В буддийской мифологии чрезвычайно популярен Мара – божество, персонифицирующее зло и все, что приводит к смерти живые существа. У Мары древнейшая (добудистская) родословная. Но после рождения Будды злокозненный демон превратился в главного антагониста и искусителя царевича Гаутамы, которого безуспешно пытался победить с помощью несметного воинства темных сил, олицетворяющих ад.
В тибетском языке (древнем и современном) есть слово morana. Нетрудно догадаться, что оно означает? Правильно – то же самое, что и в русском языке: Морана (Морена) = «смерть». (Кстати, и в санскрите имеется точно такое же слово – marana, – также означающее «смерть».) Разумеется, ни о каком прямом заимствовании (русского слова из тибетского языка, или наоборот) не может быть и речи. Здесь «заимствование» иного рода – заимствование слова с одним и тем же звучанием и одним и тем же смыслом из общего источника – праязыка.
Несомненный интерес представляет наличие корневой основы mr и в имени римского бога Меркурий.
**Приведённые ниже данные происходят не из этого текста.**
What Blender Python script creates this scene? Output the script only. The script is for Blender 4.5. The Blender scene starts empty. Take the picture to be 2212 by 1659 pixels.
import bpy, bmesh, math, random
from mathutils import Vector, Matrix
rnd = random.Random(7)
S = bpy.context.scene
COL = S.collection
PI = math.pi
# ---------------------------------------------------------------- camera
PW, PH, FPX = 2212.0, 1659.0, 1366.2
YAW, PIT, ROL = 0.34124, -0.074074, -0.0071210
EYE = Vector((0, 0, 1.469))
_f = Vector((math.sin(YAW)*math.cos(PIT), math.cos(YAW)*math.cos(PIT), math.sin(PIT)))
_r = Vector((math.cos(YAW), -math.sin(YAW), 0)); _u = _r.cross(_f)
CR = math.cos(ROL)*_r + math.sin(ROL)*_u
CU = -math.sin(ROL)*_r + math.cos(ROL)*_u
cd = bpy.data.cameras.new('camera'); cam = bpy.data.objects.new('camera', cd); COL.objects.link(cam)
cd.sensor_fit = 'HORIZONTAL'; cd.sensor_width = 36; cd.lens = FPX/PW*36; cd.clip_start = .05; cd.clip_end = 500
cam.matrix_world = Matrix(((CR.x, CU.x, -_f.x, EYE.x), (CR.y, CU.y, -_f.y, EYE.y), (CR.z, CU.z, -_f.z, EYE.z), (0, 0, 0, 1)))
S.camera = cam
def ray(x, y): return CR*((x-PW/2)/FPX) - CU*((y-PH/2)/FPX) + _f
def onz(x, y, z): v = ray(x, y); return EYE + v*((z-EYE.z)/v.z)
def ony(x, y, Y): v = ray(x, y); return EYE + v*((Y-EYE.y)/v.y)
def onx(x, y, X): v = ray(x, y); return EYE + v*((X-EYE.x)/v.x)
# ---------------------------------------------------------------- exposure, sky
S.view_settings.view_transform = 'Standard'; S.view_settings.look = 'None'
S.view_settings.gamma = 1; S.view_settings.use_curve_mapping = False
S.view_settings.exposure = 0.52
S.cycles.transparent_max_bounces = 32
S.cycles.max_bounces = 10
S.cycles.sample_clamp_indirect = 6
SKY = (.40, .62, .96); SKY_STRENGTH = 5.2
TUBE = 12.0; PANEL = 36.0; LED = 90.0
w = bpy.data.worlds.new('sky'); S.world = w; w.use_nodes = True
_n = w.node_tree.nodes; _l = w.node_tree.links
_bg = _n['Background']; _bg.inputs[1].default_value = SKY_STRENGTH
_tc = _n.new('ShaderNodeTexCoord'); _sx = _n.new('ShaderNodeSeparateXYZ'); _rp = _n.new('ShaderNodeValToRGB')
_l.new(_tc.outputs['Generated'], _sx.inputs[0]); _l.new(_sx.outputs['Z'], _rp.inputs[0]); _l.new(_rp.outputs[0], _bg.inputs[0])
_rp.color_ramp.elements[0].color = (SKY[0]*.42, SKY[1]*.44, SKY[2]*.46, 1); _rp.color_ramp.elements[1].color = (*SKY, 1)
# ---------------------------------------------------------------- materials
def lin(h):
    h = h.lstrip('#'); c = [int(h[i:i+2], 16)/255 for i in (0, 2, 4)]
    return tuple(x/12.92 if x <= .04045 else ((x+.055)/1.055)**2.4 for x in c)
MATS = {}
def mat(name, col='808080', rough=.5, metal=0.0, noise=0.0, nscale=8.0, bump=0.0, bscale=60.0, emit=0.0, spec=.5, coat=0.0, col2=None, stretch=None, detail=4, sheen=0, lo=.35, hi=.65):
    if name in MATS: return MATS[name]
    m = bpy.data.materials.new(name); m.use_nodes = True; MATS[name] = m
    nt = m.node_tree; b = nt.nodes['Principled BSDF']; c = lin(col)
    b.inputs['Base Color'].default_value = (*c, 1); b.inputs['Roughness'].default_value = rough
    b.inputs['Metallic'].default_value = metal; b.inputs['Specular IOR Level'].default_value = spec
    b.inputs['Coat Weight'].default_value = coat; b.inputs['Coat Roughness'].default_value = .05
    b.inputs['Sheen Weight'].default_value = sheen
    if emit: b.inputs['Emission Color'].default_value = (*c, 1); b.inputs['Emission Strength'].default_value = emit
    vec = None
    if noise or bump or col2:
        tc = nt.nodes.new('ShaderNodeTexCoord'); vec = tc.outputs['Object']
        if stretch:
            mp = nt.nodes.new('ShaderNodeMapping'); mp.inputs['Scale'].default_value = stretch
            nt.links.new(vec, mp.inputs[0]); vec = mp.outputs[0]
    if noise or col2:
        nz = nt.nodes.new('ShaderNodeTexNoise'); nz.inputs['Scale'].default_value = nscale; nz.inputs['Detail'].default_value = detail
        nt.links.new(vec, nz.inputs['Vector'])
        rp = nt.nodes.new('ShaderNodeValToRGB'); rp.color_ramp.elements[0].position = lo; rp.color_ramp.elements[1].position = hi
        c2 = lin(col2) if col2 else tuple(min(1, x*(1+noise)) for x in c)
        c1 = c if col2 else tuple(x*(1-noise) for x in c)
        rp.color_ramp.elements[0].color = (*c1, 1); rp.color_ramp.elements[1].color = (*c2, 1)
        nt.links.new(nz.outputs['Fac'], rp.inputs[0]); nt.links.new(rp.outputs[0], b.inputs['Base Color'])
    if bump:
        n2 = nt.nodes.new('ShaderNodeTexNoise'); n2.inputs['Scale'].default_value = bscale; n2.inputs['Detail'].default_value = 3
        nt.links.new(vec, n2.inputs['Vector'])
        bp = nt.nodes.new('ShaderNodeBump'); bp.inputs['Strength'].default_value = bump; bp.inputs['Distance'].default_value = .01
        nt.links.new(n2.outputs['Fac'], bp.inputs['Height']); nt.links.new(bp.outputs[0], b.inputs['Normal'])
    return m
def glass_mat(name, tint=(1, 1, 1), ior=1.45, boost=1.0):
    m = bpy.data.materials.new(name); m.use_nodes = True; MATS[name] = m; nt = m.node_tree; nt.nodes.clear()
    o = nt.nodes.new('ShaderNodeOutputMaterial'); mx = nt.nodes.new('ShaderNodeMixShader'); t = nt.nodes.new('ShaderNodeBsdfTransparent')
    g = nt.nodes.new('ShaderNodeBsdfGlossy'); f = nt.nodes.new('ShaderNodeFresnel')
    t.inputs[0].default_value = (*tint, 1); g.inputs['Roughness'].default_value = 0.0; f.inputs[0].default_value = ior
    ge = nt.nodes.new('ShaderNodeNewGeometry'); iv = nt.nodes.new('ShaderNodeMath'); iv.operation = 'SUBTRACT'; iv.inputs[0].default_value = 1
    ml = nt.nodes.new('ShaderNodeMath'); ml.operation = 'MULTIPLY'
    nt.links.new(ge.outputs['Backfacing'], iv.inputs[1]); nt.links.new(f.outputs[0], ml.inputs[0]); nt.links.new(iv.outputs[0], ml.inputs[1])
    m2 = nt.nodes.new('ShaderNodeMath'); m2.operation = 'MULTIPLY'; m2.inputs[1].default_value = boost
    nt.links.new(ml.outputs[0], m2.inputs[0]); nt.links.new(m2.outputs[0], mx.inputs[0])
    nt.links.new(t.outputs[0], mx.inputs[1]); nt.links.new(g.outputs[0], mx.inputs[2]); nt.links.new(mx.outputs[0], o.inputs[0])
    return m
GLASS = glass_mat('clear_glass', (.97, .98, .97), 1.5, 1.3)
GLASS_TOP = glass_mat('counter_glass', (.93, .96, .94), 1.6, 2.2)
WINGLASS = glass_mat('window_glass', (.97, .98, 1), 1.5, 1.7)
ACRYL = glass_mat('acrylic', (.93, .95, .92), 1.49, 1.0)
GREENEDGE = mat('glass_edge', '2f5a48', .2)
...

Между прочим, по-кельтски Меркурий звался Мирддин, который в более поздней вокализации превратился в Мерлина – знаменитого героя-волшебника средневекового цикла сказаний о короле Артуре и рыцарях Круглого Стола. Здесь же действует волшебница Моргана – трансформированный и беллетризированный образ древнекельтской богини Мориган. У нее и у русской колдуньи Маринки из цикла былин о Добрыне Никитиче – один и тот же общий индоевропейский источник происхождения. Имя Покровителя торговли – римско-италийского бога Меркурия также уходит в глубокую индоевропейскую древность, хотя в конечном счете образовано от соответствующих латинских слов: merx – «товар», mercare – «торговать», mercator – «купец» и т. п. Однако не менее вероятно и предположение, что все эти слова и имена, в свою очередь, замыкаются на некоторую более архаичную первооснову – mr, восходящую, как нетрудно догадаться, к названию горы Меру. В этом случае в имени римского Меркурия отчетливо проступает главный и наиболее архаичный смысл древнего божества, выраженный в русском слове «мера». Меркурий-Гермес действительно в первую очередь бог жребия-судьбы, то есть меры. И в данном смысле ему полностью соответствует русский Чур, о котором речь пойдет ниже.